A group of cleaners working at the London offices of global media business Condé Nast, which owns Vogue, Vanity Fair and Tatler, among other brands, have won an 11% pay rise, backdated to 1 April.
The employer outsources the cleaning of its offices at the Adelphi Building in Central London to international facilities provider Samsic.
The cleaners, who are primarily Latin American and members of trade union for migrant workers United Voices of the World (UVW), threatened strike action over their pay rates. The business agreed to pay them the London living wage of £11.95, which is calculated by the Living Wage Foundation based on the cost of living.
Samsic, which has a total revenue of £75 million for its UK division, has committed to automatically increasing the workers’ wages in line with the London living wage rate every year.

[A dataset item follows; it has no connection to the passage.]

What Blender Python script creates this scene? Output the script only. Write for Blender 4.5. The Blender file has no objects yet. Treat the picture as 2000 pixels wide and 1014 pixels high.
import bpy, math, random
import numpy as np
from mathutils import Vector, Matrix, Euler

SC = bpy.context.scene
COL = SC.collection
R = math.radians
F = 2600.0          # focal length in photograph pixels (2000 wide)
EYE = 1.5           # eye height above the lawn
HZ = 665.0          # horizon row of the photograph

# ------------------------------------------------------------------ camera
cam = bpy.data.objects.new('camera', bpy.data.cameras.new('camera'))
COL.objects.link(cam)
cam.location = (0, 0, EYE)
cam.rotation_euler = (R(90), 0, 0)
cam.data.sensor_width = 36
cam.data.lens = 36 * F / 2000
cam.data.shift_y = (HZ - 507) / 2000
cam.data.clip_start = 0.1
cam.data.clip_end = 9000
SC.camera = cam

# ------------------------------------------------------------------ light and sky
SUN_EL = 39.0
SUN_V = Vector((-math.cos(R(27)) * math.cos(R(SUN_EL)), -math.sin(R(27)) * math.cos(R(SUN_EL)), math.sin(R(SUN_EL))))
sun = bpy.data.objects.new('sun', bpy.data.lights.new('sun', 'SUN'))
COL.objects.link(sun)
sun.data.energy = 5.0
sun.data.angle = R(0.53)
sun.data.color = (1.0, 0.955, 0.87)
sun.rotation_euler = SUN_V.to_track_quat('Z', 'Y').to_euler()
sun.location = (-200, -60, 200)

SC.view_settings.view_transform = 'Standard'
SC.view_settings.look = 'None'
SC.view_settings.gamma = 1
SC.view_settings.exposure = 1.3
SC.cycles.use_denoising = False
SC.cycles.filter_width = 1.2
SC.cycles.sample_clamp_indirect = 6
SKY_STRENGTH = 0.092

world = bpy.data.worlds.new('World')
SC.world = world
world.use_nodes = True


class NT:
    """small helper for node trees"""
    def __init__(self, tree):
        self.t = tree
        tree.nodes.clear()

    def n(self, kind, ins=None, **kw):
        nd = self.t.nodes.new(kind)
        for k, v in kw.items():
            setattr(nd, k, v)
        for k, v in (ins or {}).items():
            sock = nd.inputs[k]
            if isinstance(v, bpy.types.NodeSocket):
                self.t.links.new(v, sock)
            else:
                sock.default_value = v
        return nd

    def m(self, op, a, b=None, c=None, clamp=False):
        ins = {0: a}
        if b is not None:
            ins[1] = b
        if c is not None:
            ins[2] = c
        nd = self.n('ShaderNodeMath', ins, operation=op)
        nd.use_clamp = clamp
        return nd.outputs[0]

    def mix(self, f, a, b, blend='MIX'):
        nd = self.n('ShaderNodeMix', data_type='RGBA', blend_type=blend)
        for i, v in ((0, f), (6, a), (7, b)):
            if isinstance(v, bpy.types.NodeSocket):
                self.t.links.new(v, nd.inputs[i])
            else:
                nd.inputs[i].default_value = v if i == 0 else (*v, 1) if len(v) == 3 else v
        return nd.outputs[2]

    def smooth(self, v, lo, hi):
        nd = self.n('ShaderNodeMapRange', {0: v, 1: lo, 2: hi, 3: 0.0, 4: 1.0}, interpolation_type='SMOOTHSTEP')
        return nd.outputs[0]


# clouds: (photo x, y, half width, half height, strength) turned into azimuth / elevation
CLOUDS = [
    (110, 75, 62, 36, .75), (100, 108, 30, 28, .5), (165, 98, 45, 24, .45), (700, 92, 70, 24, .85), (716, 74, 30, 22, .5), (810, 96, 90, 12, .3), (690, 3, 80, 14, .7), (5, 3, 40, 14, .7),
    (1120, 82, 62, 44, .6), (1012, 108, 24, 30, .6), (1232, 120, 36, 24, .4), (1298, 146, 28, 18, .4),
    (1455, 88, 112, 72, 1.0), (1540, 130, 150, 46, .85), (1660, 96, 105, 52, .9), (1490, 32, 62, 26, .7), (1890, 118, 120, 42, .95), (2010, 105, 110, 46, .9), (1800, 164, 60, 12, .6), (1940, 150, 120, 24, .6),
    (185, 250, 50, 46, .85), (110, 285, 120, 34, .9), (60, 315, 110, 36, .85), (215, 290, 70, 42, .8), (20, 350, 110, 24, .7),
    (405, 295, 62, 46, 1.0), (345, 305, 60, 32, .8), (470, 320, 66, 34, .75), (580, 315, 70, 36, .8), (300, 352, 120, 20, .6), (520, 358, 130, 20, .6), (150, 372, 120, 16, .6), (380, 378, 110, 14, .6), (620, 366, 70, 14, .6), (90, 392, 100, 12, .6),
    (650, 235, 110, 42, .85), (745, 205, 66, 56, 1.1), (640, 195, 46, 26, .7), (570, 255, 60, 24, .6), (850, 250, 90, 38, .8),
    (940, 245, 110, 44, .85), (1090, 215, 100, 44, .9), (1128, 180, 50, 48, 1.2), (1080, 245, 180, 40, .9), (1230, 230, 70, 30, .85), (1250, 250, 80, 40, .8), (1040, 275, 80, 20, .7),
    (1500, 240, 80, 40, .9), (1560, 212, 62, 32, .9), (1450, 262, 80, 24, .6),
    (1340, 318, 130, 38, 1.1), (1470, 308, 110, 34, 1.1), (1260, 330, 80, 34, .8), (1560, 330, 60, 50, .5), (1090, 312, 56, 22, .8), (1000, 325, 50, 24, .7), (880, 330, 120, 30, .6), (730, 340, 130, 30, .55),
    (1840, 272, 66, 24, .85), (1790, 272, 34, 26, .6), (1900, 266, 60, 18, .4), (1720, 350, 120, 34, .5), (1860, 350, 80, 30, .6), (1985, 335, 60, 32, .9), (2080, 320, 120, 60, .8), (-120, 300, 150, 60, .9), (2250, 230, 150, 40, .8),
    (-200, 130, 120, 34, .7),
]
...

Petros Elia, general secretary at UVW, said: “While we are thrilled that the cleaners have won a historic and retroactive pay rise, the fact that they had to threaten to go on strike is an indictment of the exploitative hypocrisy of big businesses who are happy to make massive profits on the back of outsourced ancillary workers on poverty wages, while trumpeting ethical values of equality of treatment and opportunity, fairness and diversity. Strike action and the threat of it proves yet again to be the only way to ensure decent pay and conditions for workers.”
UVW also represents cleaners, carers and concierge workers at Amazon warehouses, Mercedes-Benz showrooms, the Department of Education and the London School of Economics, among others. Earlier this month, it represented a group of outsourced Amazon cleaners at a Dartford, Kent warehouse in negotiating a voluntary recognition deal with the union.
Samsic was contacted for comment prior to publication.